No âmbito doméstico, esses anéis de carbono fundidos se formam todas as vezes que deixamos alimentos queimarem, como churrasco, torradas e comida carbonizada, além de aparecerem constantemente na fumaça de cigarros e poluição dos veículos.
Já a história do cheiro espacial começou com os primeiros passeios cósmicos. Durante os pousos lunares, os astronautas da Apollo frequentemente comentavam sobre um cheiro semelhante a pólvora quando voltavam à câmara de descompressão e retiravam seus capacetes.
As primeiras EVAs da ISS também foram marcadas por relatos de cheiro de pólvora, ozônio e bife queimado.
Continuando a jornada sensorial pelo Sistema Solar, encontraremos moléculas de amônia em Júpiter e Urano, que têm cheiro de urina e suor.
A coisa piora em Vênus, Marte e Urano, onde impera o sulfeto de hidrogênio, ou o gás de esgoto, com cheiro de ovos podres.
Nos cometas, foi detectado o delicioso (e mortal) cianeto de hidrogênio, um cheiro amargo de amêndoa, também encontrado na atmosfera de Júpiter — e em alguns romances de Agatha Christie.
Mas nem tudo fede no Universo.
Bem no centro da Via Láctea, a cerca de 26.000 anos-luz da Terra, fica a nuvem molecular gigante Sagitário B2, uma das maiores da nossa galáxia. Nesse berçário de estrelas, foi descoberto o formato de etila, um composto químico orgânico, cujo cheiro é geralmente associado ao rum e ao sabor das framboesas.

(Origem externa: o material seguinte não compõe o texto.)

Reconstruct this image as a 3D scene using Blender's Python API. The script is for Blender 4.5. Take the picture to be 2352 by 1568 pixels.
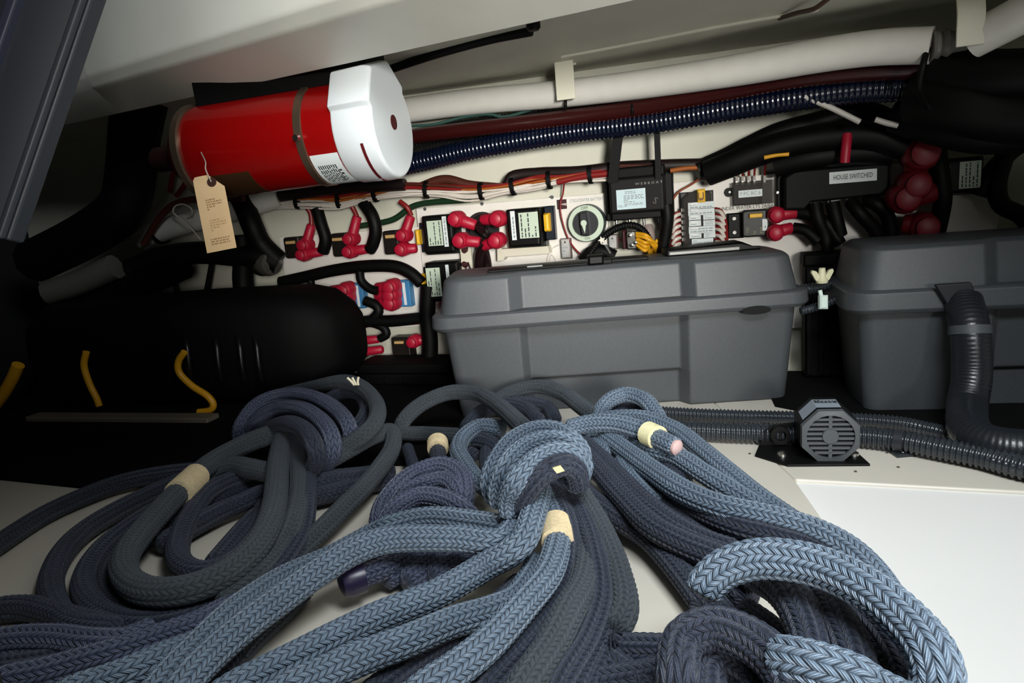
import bpy, bmesh, math, random
import numpy as np
from mathutils import Vector, Matrix
random.seed(7); np.random.seed(7)
for o in list(bpy.data.objects): bpy.data.objects.remove(o)
S = bpy.context.scene
COL = S.collection
# ------------------------------------------------------------------ camera
FPX = 1600.0; CX, CY = 1176.0, 784.0
PITCH = math.atan(334/1600); ROLL = math.radians(5.0)
CAM = np.array([0, 0, 0.345])
_f = np.array([0, math.cos(PITCH), -math.sin(PITCH)]); _r0 = np.array([1., 0, 0]); _u0 = np.array([0, math.sin(PITCH), math.cos(PITCH)])
RT = _r0*math.cos(ROLL) - _u0*math.sin(ROLL); UP = _u0*math.cos(ROLL) + _r0*math.sin(ROLL); FW = _f
cd = bpy.data.cameras.new('camera'); cam = bpy.data.objects.new('camera', cd); COL.objects.link(cam)
cd.sensor_width = 36; cd.lens = FPX/2352*36; cd.clip_start = 0.01; cd.clip_end = 50
M = Matrix.Identity(4)
for i in range(3):
    M[i][0] = RT[i]; M[i][1] = UP[i]; M[i][2] = -FW[i]; M[i][3] = CAM[i]
cam.matrix_world = M; S.camera = cam
# ------------------------------------------------------------------ light
w = bpy.data.worlds.new('world'); S.world = w; w.use_nodes = True
w.node_tree.nodes['Background'].inputs[0].default_value = (0.75, 0.88, 1.0, 1)
w.node_tree.nodes['Background'].inputs[1].default_value = 0.004
def area(name, loc, target, sx, sy, power, col, spread=180):
    l = bpy.data.lights.new(name, 'AREA'); l.shape = 'RECTANGLE'; l.size = sx; l.size_y = sy; l.energy = power; l.color = col; l.spread = math.radians(spread)
    o = bpy.data.objects.new(name, l); COL.objects.link(o); o.location = loc
    o.rotation_euler = (Vector(target)-Vector(loc)).to_track_quat('-Z', 'Y').to_euler()
    return o
area('hatch_daylight', (0.24, -0.06, 0.95), (0.20, 0.72, 0.08), 0.42, 0.34, 13.0, (0.92, 0.97, 1.0), 165)
area('doorway_daylight', (0.30, -0.95, 0.46), (0.04, 1.2, 0.345), 0.32, 0.35, 2.1, (1.0, 0.98, 0.92), 32)
S.view_settings.view_transform = 'Standard'; S.view_settings.look = 'None'; S.view_settings.gamma = 1; S.view_settings.use_curve_mapping = False
S.view_settings.exposure = 0.0
# ------------------------------------------------------------------ helpers
def ray(px, py): return FW + RT*((px-CX)/FPX) + UP*((CY-py)/FPX)
def at(px, py, d): return CAM + ray(px, py)*d
def fl(px, py, z=0.0):
    r = ray(px, py); return CAM + r*((z-CAM[2])/r[2])
class Frame:
    def __init__(s, O, U, V, N): s.O = np.array(O, float); s.U = np.array(U, float); s.V = np.array(V, float); s.N = np.array(N, float)
    def px(s, px, py, n=0.0):
        r = ray(px, py); t = (n - (CAM-s.O)@s.N)/(r@s.N); P = CAM + r*t - s.O
        return P@s.U, P@s.V
    def at(s, px, py, n=0.0):
        u, v = s.px(px, py, n); return s.pt(u, v, n)
    def pt(s, u, v, n=0.0): return s.O + s.U*u + s.V*v + s.N*n
    def sub(s, u, v, n, rot=0.0):
        c, q = math.cos(rot), math.sin(rot)
        return Frame(s.pt(u, v, n), s.U*c+s.V*q, -s.U*q+s.V*c, s.N)
def yawframe(O, deg):
    a = math.radians(deg)
    return Frame(O, (math.cos(a), -math.sin(a), 0), (0, 0, 1), (-math.sin(a), -math.cos(a), 0))
def lin(h):
    h = h.lstrip('#'); c = [int(h[i:i+2], 16)/255 for i in (0, 2, 4)]
    return tuple(x/12.92 if x <= .04045 else ((x+.055)/1.055)**2.4 for x in c)
MATS = {}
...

Junto com o conhecido espetáculo de brilhos e cores, o Universo também abriga uma química fascinante de moléculas ao longo de muitas eras, desde estrelas que estão nascendo até bilhões delas que já morreram.
Muitas dessas moléculas são inodoras, outras doces e uma grande quantidade nojentas. De qualquer forma, é um bouquet fascinante, mas altamente mortal para sommeliers humanos.